Melody Graulich, Utah State University:
While Stacy Alaimo controls a wide range of theoretical reading, she does so with clarity, agility, and restraint. It is rare to see so theoretically sophisticated a writer as Alaimo so attentive to individual images and so playful with her own language. Her new and brilliant insights and her attention to texts totally overlooked in the field make Undomesticated Ground a significant contribution to ecocriticism, women's studies, and American Studies.
Undomesticated Ground is an important and informative book, and it should set the stage for an enlivened discussion of nature and feminism.
Nancy Walker, Vanderbilt University:
Undomesticated Ground engages important issues in feminist debate about women and nature. It will be controversial in some quarters, but it will be considered seriously by readers, and one can ask little more.
Catriona Sandilands, York University:
Throughout the book, Alaimo shows that women have made subversive use of the particular literary, political, and gender conventions around them to create spaces for and threads of women's liberation that do not rest on a separation from nature.... These insights are complex and generative, and I found Alaimo's analysis to be rich and thought-provoking.... In both form and content, then, this is an important book for ecological scholars of all traditions. Read it with pleasure.
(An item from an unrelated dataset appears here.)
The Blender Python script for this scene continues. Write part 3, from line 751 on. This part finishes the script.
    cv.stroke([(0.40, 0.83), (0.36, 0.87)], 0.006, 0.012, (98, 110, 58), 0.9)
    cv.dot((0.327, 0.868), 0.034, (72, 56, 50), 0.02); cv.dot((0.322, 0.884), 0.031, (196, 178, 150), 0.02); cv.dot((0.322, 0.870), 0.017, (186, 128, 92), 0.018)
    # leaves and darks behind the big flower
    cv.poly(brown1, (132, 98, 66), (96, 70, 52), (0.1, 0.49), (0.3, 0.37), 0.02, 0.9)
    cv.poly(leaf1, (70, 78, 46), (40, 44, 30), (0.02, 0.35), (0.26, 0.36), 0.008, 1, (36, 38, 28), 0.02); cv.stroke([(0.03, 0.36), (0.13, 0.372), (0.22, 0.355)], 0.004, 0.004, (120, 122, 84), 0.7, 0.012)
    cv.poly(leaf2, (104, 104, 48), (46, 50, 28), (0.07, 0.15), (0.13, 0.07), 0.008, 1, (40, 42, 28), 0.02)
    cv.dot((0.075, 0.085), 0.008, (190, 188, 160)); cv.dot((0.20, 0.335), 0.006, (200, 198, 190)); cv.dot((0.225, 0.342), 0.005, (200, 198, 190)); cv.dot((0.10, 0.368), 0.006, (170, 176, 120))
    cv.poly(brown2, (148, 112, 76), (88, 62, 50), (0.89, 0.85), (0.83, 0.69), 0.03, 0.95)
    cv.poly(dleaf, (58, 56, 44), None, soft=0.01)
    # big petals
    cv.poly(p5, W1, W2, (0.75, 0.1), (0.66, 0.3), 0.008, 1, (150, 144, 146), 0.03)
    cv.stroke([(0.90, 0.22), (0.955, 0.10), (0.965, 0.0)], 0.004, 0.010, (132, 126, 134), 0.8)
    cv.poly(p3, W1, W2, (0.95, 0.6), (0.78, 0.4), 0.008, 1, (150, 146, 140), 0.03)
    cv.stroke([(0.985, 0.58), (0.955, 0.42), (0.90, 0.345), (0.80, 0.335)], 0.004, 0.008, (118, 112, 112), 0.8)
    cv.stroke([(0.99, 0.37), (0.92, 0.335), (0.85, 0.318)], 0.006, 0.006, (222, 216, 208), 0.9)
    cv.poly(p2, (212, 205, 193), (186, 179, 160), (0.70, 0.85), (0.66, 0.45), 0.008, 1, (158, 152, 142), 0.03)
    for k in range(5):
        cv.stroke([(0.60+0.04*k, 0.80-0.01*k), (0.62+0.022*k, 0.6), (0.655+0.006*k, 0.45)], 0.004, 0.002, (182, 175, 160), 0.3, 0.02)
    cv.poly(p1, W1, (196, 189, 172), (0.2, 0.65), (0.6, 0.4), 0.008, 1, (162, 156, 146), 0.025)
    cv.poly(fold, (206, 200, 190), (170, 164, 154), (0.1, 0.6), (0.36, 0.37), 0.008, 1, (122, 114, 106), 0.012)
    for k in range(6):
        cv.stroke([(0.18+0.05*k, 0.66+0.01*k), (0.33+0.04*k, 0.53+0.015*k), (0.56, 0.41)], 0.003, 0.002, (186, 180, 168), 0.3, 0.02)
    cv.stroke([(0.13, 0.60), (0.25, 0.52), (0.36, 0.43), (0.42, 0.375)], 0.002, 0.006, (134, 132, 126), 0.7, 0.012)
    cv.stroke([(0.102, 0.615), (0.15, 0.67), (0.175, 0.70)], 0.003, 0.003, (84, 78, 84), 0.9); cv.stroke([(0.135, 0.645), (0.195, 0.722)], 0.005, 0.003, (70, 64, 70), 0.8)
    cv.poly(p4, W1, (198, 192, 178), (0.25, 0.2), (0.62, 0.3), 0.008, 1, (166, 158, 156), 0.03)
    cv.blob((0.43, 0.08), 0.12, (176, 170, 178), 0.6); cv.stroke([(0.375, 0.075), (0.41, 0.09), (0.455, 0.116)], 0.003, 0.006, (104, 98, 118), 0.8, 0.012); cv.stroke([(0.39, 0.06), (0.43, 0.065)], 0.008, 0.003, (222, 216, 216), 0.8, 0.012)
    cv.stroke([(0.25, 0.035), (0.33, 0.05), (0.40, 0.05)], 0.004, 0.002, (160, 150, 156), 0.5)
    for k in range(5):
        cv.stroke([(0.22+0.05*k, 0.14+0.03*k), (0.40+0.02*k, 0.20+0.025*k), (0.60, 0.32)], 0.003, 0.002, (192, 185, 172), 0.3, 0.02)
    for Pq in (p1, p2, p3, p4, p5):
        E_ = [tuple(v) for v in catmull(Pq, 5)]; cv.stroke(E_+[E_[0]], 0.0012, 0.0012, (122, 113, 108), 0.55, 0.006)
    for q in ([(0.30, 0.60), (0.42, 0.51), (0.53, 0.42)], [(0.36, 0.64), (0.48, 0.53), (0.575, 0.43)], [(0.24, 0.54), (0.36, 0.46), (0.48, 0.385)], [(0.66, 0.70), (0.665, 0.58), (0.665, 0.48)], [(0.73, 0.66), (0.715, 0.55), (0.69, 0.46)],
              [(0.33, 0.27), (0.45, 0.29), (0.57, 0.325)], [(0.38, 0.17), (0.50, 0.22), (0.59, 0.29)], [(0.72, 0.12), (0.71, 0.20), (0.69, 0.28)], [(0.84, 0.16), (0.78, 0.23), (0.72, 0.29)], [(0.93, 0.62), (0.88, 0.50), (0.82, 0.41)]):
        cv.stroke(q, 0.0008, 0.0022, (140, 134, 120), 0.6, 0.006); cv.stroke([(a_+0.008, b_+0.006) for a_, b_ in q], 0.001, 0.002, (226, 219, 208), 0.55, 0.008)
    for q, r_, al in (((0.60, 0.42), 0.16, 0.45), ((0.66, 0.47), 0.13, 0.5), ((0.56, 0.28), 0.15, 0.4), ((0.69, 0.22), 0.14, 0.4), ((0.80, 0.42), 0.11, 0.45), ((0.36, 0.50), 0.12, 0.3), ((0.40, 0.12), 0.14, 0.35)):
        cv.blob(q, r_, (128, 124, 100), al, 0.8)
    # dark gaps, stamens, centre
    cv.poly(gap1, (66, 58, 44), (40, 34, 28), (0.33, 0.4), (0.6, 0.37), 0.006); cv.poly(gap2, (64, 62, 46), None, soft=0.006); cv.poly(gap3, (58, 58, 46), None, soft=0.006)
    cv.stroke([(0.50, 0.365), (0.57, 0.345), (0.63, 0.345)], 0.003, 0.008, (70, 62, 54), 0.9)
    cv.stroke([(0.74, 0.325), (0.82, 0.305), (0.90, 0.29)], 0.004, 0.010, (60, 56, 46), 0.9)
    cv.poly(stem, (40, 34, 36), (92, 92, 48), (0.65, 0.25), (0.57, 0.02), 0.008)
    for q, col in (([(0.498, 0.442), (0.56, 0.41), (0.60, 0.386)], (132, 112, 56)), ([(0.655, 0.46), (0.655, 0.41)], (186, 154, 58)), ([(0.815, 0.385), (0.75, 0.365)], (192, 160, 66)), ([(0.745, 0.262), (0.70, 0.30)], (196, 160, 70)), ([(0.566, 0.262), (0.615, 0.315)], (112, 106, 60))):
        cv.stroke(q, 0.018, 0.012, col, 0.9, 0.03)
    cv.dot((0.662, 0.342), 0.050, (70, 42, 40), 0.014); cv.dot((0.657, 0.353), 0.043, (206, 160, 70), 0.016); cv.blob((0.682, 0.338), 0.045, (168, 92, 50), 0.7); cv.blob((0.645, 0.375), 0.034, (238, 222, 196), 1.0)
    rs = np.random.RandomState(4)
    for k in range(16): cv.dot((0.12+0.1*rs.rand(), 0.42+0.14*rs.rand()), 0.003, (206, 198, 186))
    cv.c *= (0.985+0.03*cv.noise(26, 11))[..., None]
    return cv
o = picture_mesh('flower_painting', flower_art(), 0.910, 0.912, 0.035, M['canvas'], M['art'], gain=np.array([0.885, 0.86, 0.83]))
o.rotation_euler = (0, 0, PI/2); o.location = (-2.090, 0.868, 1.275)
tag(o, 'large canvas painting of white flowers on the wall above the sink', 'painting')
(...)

Barbara Ryan, University of Missouri:
Students of nature writing, women's literature, and more familiar forms of imaginary domesticity will find rich insights in Undomesticated Ground.
Maureen McKnight, University of Wisconsin:
Stacy Alaimo challenges essentialized conceptions of nature in Undomesticated Ground, calling for nature's reclamation as feminist space.... Alaimo persuasively asserts that feminism will benefit from a more complex understanding of nature's multiple and, at times, contradictory representations.... Her work importantly lays the groundwork by which we can articulate essentialized notions of nature, disrupt them, and then question the framework of dualisms that guides our inquiry.
Paula Rabinowitz, University of Minnesota, author of They Must Be Represented: The Politics of Documentary:
Emma Goldman as ecofeminist? Whales as earth mothers? Feminist cyborgs reclaiming abandoned wastelands? Undomesticated Ground even rediscovers the wacky 1970s feminist erotica Bear. Stacy Alaimo argues that the double valence of the woman–nature connection holds potential traps and benefits for both women and nature because both progressive feminisms and ecofeminism offer two sides of the same maternalist coin. What early twentieth-century writer Mary Austin found in the desert—an undomesticated female space, a hidden wildness tainted by racism—Alaimo finds in a range of American women's prose: fiction by communists; lesbian, postmodern SFers; and even in the well-meaning ecology fundraising letters crowding our mailboxes.
Shannon Sullivan:
Alaimo's Undmesticated Ground: Recasting Nature as Feminist Space ... takes on the important work of dismantling nature–culture dualisms in which culture is viewed as dynamic and nature as static.... Alaimo offers feminists an alternative path in which boundaries between human and nonhuman nature are permeable but not completely collapsed.
Meredith Criglington:
Undomesticated Ground explores a dazzling array of feminist texts that endeavour to inhabit and transform nature as a place of feminist possibility. Throughout, Alaimo remains sensitive to the pitfalls of any alliance between women and nature. The texts are grouped chronologically and thematically, and each is carefully considered in relation to its social and historical moment.